- **The exercise**
From the listing below, copy only the lines running from the line that contains "Write part 4" to the line that contains "0.3), M_SNOWT, 0.05)", both included.

- **Provided material**
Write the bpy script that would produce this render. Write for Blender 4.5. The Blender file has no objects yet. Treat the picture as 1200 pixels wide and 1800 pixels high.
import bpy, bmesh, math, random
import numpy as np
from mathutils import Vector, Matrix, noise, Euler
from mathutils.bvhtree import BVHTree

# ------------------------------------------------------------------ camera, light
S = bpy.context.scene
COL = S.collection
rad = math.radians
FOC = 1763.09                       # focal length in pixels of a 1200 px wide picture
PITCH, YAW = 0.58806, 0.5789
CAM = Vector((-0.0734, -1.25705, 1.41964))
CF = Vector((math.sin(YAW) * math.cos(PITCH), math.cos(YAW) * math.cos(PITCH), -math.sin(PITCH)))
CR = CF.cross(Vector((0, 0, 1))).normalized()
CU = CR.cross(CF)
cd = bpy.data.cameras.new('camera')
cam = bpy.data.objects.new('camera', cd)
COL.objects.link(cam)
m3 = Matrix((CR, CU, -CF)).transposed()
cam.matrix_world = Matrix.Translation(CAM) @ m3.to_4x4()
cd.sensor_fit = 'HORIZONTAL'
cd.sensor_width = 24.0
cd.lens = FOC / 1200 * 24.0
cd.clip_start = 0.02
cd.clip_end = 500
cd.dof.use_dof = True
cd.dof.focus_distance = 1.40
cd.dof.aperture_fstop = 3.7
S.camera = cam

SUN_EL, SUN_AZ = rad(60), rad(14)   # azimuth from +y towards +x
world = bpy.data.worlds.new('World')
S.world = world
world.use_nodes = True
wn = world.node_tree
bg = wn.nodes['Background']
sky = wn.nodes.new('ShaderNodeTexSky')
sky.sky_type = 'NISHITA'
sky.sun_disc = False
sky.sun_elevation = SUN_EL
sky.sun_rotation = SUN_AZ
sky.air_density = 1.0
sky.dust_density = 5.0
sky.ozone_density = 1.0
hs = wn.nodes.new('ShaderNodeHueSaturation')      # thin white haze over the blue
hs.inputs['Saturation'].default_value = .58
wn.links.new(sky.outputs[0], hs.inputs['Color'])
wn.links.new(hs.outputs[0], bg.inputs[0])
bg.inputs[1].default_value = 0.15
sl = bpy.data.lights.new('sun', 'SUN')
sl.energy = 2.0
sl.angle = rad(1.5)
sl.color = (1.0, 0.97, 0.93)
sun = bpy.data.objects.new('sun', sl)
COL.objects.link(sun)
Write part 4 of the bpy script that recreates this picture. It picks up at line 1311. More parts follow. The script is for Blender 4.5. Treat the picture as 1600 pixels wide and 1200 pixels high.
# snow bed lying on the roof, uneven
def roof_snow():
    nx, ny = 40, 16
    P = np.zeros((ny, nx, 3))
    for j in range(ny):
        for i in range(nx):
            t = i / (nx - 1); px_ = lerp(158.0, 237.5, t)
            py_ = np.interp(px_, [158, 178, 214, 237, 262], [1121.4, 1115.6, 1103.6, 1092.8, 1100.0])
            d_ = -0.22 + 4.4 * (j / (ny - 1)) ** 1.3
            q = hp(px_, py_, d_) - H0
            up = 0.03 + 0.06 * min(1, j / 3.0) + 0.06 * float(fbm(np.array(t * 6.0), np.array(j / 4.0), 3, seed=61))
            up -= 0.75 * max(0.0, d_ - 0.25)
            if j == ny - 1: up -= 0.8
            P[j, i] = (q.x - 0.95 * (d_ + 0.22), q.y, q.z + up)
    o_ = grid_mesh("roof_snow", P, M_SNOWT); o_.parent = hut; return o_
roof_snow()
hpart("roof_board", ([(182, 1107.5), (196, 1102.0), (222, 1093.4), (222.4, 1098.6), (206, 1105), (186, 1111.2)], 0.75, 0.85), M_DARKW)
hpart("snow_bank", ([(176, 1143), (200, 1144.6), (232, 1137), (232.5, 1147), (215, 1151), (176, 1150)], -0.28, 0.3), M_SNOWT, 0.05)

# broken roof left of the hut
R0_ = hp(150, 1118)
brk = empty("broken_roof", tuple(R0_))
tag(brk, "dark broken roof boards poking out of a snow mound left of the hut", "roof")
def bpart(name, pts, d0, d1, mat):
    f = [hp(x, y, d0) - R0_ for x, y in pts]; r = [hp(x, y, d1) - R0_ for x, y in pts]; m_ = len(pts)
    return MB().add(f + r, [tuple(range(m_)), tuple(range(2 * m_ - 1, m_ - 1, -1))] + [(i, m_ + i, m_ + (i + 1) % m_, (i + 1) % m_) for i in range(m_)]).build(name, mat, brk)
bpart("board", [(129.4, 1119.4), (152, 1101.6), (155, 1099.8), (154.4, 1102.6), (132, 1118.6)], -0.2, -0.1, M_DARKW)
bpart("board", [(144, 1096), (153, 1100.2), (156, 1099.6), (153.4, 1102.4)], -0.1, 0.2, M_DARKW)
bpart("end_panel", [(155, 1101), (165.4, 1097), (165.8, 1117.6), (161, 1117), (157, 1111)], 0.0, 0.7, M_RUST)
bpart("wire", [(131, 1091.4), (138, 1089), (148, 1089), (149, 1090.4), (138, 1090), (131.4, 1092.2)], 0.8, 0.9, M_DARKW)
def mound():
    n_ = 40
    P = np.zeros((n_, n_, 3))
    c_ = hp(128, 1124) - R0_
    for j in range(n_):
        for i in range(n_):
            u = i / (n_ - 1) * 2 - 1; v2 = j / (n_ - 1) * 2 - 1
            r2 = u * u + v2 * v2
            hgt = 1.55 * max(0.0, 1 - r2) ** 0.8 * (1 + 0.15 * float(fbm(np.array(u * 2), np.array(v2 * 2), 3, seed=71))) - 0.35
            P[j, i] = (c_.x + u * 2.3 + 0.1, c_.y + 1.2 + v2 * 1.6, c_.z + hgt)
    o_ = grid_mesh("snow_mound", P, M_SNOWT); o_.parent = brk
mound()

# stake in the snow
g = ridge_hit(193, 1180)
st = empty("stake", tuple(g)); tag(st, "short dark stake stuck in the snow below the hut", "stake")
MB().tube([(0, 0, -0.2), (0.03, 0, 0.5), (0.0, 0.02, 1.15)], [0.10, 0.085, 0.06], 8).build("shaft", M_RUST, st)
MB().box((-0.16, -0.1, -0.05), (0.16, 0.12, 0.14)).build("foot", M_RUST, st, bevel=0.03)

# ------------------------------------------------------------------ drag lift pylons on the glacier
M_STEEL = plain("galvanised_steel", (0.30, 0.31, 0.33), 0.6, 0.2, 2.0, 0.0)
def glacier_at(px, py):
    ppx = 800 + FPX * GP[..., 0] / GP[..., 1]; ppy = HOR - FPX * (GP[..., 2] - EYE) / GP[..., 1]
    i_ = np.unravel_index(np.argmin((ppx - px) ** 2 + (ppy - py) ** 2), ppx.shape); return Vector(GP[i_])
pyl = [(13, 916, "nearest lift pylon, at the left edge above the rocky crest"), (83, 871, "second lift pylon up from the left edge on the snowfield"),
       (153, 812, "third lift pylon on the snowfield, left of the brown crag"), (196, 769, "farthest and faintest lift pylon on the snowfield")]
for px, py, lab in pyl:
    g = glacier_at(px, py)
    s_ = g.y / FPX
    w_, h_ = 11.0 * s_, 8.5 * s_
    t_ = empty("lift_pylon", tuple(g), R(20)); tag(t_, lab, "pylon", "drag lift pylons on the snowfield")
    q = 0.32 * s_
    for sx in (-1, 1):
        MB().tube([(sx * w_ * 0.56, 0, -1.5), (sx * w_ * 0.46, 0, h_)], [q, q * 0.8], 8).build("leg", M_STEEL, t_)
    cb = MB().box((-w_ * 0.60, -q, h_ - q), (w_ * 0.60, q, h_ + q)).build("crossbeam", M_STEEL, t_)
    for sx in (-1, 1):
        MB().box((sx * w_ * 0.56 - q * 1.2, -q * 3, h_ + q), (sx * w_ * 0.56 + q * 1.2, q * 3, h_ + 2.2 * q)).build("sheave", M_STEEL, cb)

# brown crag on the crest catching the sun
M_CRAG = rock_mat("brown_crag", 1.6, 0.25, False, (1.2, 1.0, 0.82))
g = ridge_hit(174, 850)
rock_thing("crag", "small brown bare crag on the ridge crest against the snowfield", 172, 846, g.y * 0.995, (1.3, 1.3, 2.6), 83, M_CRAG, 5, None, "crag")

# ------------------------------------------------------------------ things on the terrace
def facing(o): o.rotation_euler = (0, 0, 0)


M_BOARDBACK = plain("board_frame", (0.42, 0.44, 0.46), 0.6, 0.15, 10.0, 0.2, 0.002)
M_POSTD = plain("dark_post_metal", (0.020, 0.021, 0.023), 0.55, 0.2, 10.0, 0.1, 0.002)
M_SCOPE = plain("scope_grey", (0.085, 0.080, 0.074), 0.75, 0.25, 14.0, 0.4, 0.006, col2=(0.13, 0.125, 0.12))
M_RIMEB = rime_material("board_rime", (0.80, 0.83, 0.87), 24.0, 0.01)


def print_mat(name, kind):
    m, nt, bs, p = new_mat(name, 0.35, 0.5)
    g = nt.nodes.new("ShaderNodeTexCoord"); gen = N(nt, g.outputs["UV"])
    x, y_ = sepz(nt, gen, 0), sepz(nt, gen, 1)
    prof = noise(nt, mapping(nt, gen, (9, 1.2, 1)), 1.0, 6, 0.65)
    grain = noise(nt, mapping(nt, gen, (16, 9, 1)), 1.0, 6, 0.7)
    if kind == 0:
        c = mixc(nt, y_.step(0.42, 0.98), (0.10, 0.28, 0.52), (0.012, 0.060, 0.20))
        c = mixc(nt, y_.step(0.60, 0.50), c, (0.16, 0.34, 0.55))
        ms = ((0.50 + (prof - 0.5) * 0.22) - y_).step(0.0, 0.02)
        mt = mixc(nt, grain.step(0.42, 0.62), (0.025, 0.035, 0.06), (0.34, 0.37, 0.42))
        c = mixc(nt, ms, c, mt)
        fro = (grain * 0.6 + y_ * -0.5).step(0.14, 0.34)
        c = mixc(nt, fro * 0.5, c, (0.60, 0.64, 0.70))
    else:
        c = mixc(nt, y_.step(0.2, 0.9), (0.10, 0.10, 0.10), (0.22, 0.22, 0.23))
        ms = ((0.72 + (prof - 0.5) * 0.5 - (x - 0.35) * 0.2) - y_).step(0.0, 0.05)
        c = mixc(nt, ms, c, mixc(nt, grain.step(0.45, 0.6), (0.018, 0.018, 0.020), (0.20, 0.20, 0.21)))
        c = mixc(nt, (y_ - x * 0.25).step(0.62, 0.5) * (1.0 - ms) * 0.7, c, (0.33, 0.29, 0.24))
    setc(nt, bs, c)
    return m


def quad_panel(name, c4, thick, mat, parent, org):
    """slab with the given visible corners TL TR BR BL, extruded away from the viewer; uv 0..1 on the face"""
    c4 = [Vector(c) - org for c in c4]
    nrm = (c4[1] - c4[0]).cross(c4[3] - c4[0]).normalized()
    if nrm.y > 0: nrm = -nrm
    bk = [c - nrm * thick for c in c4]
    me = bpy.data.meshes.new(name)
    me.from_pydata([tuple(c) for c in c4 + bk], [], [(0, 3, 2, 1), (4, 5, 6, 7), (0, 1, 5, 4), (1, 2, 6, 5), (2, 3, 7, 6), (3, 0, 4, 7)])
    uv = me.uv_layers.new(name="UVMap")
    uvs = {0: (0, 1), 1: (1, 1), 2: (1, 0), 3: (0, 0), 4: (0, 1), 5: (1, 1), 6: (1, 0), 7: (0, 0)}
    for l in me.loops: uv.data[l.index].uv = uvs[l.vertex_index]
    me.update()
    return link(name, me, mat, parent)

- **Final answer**
Write part 4 of the bpy script that recreates this picture. It picks up at line 1311. More parts follow. The script is for Blender 4.5. Treat the picture as 1600 pixels wide and 1200 pixels high.
# snow bed lying on the roof, uneven
def roof_snow():
    nx, ny = 40, 16
    P = np.zeros((ny, nx, 3))
    for j in range(ny):
        for i in range(nx):
            t = i / (nx - 1); px_ = lerp(158.0, 237.5, t)
            py_ = np.interp(px_, [158, 178, 214, 237, 262], [1121.4, 1115.6, 1103.6, 1092.8, 1100.0])
            d_ = -0.22 + 4.4 * (j / (ny - 1)) ** 1.3
            q = hp(px_, py_, d_) - H0
            up = 0.03 + 0.06 * min(1, j / 3.0) + 0.06 * float(fbm(np.array(t * 6.0), np.array(j / 4.0), 3, seed=61))
            up -= 0.75 * max(0.0, d_ - 0.25)
            if j == ny - 1: up -= 0.8
            P[j, i] = (q.x - 0.95 * (d_ + 0.22), q.y, q.z + up)
    o_ = grid_mesh("roof_snow", P, M_SNOWT); o_.parent = hut; return o_
roof_snow()
hpart("roof_board", ([(182, 1107.5), (196, 1102.0), (222, 1093.4), (222.4, 1098.6), (206, 1105), (186, 1111.2)], 0.75, 0.85), M_DARKW)
hpart("snow_bank", ([(176, 1143), (200, 1144.6), (232, 1137), (232.5, 1147), (215, 1151), (176, 1150)], -0.28, 0.3), M_SNOWT, 0.05)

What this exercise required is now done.